Work to be completed: In the lines below, output everything from the first line through the line containing "R = math.radians" exactly as it is. Pictures are not part of the output.

--- Start ---

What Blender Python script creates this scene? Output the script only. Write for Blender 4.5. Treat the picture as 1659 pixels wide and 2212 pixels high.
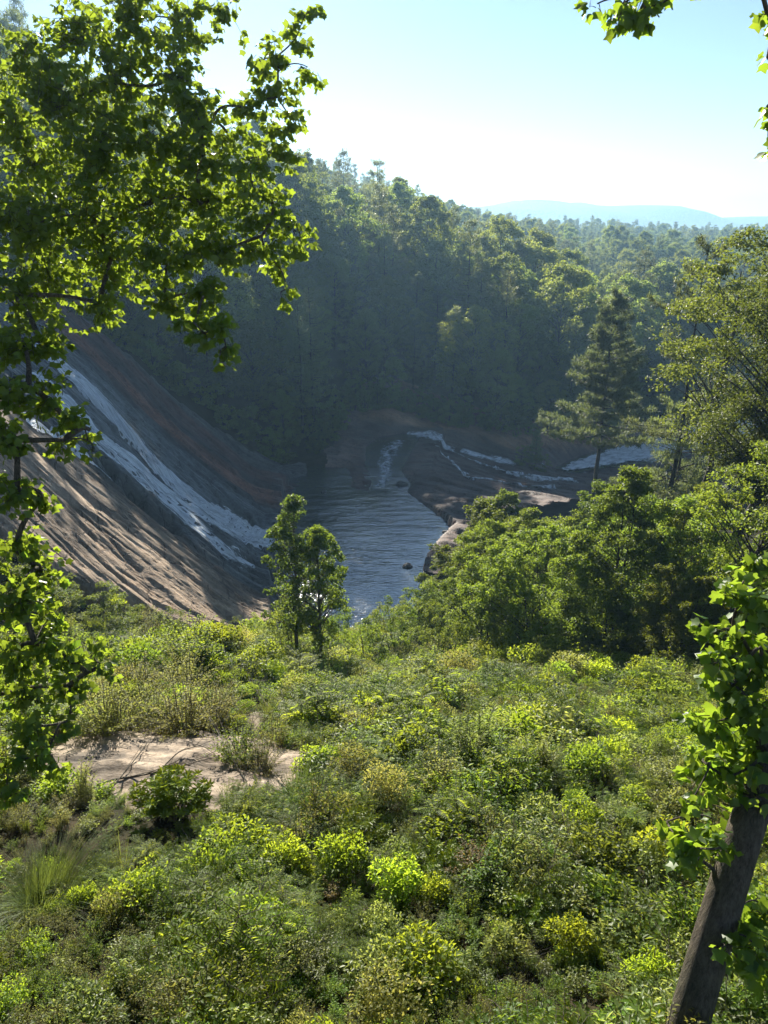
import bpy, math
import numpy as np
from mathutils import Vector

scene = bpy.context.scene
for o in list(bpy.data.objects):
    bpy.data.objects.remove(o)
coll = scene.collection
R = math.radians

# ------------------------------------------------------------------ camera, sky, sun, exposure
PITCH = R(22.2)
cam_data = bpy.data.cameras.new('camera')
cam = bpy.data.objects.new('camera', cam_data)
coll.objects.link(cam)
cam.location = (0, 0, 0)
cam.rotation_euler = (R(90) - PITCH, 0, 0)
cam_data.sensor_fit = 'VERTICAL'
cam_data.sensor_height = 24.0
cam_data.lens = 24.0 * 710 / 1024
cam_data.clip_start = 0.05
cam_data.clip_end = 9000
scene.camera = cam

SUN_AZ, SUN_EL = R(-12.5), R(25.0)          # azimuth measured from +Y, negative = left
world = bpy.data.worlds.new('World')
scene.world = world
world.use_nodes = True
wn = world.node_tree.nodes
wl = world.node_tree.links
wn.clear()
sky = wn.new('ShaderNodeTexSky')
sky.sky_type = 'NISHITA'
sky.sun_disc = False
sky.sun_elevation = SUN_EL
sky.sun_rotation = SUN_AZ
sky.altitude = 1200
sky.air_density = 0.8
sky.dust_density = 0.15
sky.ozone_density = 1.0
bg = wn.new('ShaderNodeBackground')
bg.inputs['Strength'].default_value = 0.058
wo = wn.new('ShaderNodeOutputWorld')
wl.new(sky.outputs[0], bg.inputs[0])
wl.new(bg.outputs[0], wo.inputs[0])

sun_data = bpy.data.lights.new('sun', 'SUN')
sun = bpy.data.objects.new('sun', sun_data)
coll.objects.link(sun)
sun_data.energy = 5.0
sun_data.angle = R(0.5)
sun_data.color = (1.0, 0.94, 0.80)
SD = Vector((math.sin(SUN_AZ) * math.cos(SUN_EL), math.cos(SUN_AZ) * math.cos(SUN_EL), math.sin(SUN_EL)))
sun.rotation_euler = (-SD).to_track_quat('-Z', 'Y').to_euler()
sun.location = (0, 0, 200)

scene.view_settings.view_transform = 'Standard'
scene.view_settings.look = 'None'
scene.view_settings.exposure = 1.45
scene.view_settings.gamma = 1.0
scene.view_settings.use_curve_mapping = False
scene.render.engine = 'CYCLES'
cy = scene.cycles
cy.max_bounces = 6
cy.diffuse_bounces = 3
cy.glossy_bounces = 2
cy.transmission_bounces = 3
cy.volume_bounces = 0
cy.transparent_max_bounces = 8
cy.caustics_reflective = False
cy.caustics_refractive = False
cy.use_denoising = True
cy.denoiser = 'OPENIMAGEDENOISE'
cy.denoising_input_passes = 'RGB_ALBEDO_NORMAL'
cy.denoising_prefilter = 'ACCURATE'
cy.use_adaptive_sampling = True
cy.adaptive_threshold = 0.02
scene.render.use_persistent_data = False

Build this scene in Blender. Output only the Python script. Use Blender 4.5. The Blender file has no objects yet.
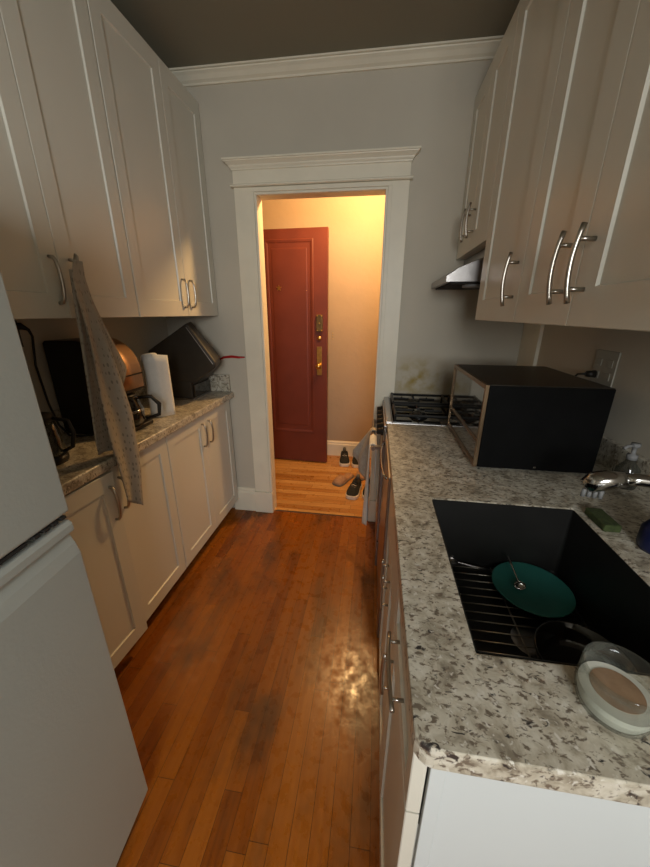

--- End ---

Exercise solution:
What Blender Python script creates this scene? Output the script only. Write for Blender 4.5. Treat the picture as 1659 pixels wide and 2212 pixels high.
import bpy, math
import numpy as np
from mathutils import Vector

scene = bpy.context.scene
for o in list(bpy.data.objects):
    bpy.data.objects.remove(o)
coll = scene.collection
R = math.radians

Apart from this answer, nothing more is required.